Indian stock market may now be priced to perfection


smart money financial servicesIndian equities have surged 18% in dollar terms so far in 2017, the most among the world’s 10 biggest markets. With market value at $1.91 trillion, the highest since January 2008, the return reflects 10% expansion in price-earnings (P/E) multiple as well as rupee appreciation. But, the sustainability of these factors appears sketchy, hence, the debate whether Indian equities are ‘priced to perfection’ — whether valuations fully reflect positive triggers. 

The Indian market trades at 16.9 times FY18 projected earnings, a 20% premium to long-term average and one positive standard deviation away from mean. The farther it is away from mean, the higher the probability of it returning to the mean, statistically known as mean revert. Except for technology and healthcare stocks, most Nifty constituents are valued much higher than their long-term average. 

The most critical factor for premium valuation, earnings growth, has not been encouraging. Barring commodity stocks, most Nifty’s constituents have seen earnings downgrades. Also, the consensus estimate has overestimated earnings growth for the fifth year in a row. A report by Credit Suisse said India is the third worst among larger emerging markets, behind Mexico and South Africa, in over-promising and under-delivering on earnings growth in the past 15 years. 

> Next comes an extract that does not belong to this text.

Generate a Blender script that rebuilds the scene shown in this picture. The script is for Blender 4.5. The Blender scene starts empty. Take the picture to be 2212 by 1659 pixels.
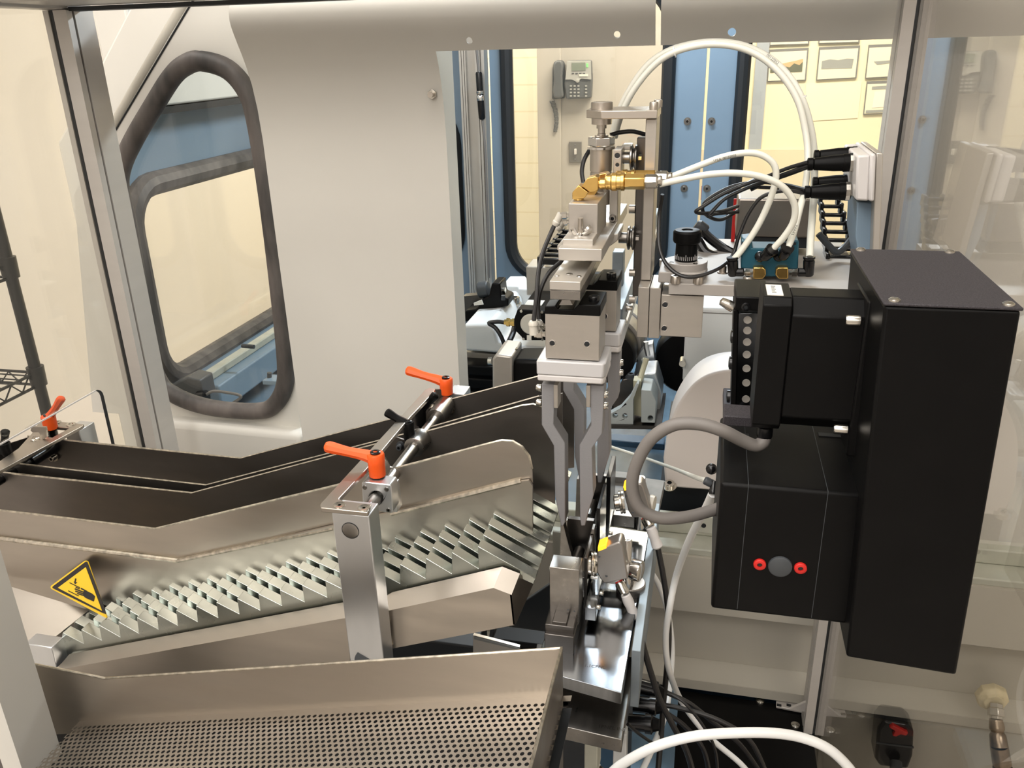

India’s valuation premium against other emerging markets is also widening, touching 40.8% in April against 12-year average of 30%. On sector-adjusted basis, MSCI India trades at 19 times 12-month earnings, a 58% premium to the emerging market aggregate. It means a sharp rise has made market expensive in absolute and relative terms. 

On the currency front, the rupee is one of the strongest since the start of the year due to high positive real interest rates. Foreign portfolio investors invested $9.1 billion in Indian equities and debt in March.